With new perfumers there are times they want to just turn the volume up and see where it leaves them. Most of the time it leaves a poorly constructed mess akin to too many people talking at the same time all trying to gain your attention. That style of perfumery wears me out. Less of the time the balance is struck precisely right and I walk away thinking that shouldn’t have worked but it did. Even more rarely is a perfume which teeters on the edge of olfactory cacophony and perfumed precision managing to stay poised on the knife edge of good and bad. The second release from Unum called Opus 1144 is one of those balancing acts.

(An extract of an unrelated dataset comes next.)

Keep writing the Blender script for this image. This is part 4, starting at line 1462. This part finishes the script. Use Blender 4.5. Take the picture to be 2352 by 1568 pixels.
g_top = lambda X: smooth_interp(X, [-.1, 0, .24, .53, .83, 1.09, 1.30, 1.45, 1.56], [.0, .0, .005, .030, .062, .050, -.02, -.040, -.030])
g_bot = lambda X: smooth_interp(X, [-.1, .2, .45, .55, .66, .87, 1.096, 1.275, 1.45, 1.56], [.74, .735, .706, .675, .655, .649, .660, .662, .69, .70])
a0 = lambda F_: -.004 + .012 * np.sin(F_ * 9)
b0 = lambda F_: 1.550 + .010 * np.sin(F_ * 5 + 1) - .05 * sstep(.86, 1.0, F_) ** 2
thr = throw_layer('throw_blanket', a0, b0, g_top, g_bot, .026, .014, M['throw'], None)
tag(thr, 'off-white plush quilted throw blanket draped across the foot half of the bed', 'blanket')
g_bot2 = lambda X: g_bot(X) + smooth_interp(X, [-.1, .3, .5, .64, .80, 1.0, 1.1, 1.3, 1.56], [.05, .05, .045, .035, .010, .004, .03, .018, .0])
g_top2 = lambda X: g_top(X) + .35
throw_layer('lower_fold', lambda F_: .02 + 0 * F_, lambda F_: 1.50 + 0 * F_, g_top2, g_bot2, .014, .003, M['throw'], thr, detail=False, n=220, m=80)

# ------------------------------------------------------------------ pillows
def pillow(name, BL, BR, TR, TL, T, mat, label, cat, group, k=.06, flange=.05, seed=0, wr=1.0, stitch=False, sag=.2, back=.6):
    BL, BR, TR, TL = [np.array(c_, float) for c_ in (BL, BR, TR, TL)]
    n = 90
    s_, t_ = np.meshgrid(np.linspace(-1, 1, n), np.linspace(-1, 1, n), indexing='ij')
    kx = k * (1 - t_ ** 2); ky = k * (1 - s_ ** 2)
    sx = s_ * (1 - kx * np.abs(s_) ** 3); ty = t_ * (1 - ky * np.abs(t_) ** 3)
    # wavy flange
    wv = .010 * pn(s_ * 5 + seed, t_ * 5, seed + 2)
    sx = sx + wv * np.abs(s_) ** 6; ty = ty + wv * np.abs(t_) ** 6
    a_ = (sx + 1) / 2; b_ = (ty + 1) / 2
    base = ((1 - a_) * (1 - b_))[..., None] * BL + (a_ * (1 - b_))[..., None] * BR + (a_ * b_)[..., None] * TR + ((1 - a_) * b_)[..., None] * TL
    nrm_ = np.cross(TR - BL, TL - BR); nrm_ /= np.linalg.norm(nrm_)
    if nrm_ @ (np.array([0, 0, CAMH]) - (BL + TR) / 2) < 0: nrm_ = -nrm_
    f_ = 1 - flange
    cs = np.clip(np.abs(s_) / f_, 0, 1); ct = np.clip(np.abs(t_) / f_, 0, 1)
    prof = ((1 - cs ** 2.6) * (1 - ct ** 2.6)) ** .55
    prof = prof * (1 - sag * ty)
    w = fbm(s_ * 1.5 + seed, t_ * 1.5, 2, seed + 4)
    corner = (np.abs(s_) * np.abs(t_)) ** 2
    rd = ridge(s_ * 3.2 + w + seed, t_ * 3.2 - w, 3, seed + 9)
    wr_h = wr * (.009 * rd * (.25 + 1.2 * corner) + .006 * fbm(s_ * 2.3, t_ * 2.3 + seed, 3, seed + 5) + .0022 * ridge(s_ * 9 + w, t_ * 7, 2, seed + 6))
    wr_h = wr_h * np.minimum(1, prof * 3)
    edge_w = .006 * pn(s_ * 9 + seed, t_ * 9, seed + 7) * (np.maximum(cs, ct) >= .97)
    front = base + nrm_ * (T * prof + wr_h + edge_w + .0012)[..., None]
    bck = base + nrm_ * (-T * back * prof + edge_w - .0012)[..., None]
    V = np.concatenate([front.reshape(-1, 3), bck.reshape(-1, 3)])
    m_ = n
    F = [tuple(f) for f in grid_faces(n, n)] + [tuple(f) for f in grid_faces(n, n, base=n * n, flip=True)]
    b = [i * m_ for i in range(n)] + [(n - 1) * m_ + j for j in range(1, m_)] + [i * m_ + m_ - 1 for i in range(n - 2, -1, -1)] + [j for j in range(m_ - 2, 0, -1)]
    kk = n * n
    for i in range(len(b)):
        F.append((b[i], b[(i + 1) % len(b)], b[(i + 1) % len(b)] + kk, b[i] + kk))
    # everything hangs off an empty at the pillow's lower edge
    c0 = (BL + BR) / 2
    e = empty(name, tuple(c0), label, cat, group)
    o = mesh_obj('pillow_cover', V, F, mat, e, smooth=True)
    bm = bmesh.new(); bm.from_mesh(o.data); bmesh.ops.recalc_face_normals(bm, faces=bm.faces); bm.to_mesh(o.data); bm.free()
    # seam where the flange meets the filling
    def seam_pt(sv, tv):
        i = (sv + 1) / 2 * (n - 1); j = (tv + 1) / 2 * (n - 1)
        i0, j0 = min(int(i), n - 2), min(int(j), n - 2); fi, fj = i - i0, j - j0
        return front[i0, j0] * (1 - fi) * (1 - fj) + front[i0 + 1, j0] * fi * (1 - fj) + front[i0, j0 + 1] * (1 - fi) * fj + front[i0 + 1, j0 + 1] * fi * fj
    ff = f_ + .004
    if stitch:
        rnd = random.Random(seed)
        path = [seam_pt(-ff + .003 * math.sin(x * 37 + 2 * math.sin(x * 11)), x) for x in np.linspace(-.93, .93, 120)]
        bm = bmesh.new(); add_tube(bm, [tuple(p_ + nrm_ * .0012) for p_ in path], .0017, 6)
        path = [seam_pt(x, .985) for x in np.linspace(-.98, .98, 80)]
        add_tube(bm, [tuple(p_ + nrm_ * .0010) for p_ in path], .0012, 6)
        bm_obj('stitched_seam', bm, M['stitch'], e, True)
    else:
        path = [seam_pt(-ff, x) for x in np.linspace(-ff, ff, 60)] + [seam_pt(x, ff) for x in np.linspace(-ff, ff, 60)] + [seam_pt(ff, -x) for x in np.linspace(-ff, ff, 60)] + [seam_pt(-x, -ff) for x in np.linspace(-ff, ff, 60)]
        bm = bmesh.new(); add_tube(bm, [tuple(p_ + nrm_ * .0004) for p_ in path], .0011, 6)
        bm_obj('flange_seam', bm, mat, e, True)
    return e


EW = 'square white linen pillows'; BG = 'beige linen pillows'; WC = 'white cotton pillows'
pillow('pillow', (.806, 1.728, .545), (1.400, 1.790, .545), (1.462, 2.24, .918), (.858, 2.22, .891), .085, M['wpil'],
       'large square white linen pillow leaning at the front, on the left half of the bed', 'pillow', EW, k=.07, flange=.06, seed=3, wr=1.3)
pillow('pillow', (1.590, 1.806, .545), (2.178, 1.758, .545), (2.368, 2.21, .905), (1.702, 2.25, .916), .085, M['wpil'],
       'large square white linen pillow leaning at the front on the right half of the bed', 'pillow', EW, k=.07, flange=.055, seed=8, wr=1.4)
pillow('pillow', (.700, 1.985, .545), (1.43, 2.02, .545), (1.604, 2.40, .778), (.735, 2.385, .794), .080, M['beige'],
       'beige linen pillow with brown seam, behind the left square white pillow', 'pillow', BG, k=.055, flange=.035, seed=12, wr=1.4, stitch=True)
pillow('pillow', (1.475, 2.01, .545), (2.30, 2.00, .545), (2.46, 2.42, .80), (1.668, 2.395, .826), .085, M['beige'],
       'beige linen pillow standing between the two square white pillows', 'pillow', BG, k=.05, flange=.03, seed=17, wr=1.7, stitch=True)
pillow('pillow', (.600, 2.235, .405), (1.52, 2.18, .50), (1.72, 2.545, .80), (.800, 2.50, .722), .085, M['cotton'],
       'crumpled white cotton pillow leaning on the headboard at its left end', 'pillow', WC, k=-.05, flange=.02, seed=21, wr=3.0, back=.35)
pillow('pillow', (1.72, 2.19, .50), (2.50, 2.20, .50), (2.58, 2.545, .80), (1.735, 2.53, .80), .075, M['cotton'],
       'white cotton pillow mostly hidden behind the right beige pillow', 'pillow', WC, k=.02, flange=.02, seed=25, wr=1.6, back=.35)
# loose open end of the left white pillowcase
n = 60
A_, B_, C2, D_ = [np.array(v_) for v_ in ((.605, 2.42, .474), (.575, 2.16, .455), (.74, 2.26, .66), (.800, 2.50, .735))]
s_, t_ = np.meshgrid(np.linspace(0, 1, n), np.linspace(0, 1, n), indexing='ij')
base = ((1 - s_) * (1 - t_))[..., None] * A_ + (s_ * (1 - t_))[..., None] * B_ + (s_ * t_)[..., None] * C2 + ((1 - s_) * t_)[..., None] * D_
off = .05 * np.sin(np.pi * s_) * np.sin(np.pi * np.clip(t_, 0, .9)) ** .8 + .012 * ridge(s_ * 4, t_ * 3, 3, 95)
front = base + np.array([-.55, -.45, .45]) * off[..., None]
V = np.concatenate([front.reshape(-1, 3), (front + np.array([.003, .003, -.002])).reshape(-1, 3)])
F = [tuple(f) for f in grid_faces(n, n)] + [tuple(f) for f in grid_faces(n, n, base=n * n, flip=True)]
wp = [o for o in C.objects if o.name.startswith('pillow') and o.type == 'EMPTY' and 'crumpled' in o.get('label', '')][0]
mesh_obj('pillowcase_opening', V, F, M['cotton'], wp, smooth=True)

When I reviewed the first Unum perfume LAVS I praised perfumer and owner Filippo Sorcinelli for keeping it simple. In Opus 1144 Sig. Sorcinelli is anything but unassuming in his construction. Opus 1144 is over stuffed with ideas. Sig. Sorcinelli wanted to reach back to the beginning of Gothic architecture and culture’s beginnings in 1144. The result is a fragrance full of detail some of which almost makes no sense only to find its place in time.
Filippo Sorcinelli
The opening is as soft as Opus 1144 gets as Sig. Sorcinelli uses bergamot, tangerine, elemi and vanilla to sweeten the citrus. It makes it reminiscent of a candy cream felling almost gourmand-like very early on. That gets washed away on a tide of intense amber and Cashmere woods, actually not exactly as the vanilla hangs in there making this a very sweet amber for a long while in the heart. These early moments tread up to the limit of my sweetness tolerance. I imagine for some it will cross that line. If you allow just a little more time Sig. Sorcinelli abandons the sweet and goes for the animalic as musks and leather are combined with benzoin and ambergris. It forms an accord full of life pulsing with its own heartbeat. The dramatic switch from sweet to animalic is one of my favorite parts of Opus 1144 because it is done with a subtle shift of components and not a whiplash inducing snap.
Opus 1144 has 14-16 hour longevity and moderate sillage.
Opus 1144 has one of the characteristics I look for in perfumes; the ability to change dramatically over the hours I am wearing it without feeling like it is just going through the motions. I felt the real shifting of notes as they would move towards their next stage of development. This is what I was talking about in the first paragraph in a different perfume all of this would’ve felt like a mess. In Opus 1144 it feels like a huge homage to all things Gothic.
Disclosure: This review was based on a sample I received at Esxence 2015.